Friday, Aug. 23, 1963
Senseless Slaughter
Along a rural road in western Colombia early this month, some 40 men dressed as soldiers swarmed out from behind roadside boulders and halted an oncoming auto. Brandishing rifles and submachine guns, the men in uniform --bandits in disguise -- ordered the three frightened riders out of the car, marched them to a nearby abandoned house, and tied them up. That done, the bandits returned to their hiding place be side the road.
During the next half-hour or so, the bandits halted a loaded passenger bus and three government trucks carrying road workers. Each time the captors herded their prisoners back to the house. Then, after systematically robbing them, the bandits cold-bloodedly beat and hacked 42 male prisoners to death with clubs and machetes. Several men and women were spared and later released; others managed to escape. In the town of Manzanares the day after the massacre, 24 of the victims were buried in a mass funeral.
The massacre was unmistakably the work of a bandit gang led by William Aranguren, nicknamed Desquite (Revenge). A onetime army private who flunked out of military police school, Aranguren wears an army captain's uniform, plans his attacks like grand military campaigns. To help assure his getaway after the slaughter, Aranguren had his men cut telephone lines to surrounding towns.

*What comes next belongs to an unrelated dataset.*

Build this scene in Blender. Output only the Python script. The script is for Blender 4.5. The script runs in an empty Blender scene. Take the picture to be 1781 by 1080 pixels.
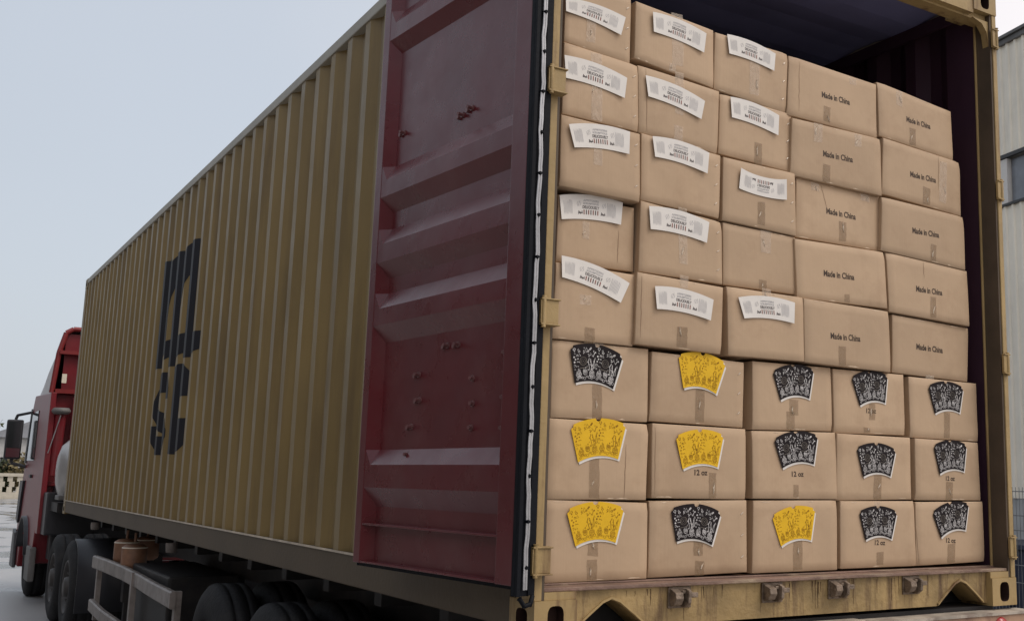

Last week 2,000 soldiers and policemen, aided by air force helicopters, were searching for the Aranguren gang. A detachment of troops caught up with the bandits one evening, but after an hour-long exchange of gunfire, darkness fell and the gang escaped. At week's end Aranguren was still at large, although authorities had offered rewards totaling 130,000 pesos ($13,000) for information leading to his capture.
The Aranguren massacre was one of the bloodiest in Colombia's 15-year agony of backlands violence, which has cost well over 200,000 lives. What began in 1948 as partisan warfare between Liberals and Conservatives has degenerated over the years into banditry and blood lust virtually devoid of any political meaning. The senseless slaughter goes on although the Liberal and Conservative parties agreed to a truce in 1957. President Guillermo Leon Valencia, a Conservative, has pressed the search for known bandits; but the campaign to hunt them down appears to make some bandit chieftains all the more savage. Until the roadside massacre, Aranguren usually released his robbery victims, but after slaughtering the 42 men, he gave the survivors an ominous warning to carry away with them: "It will happen again."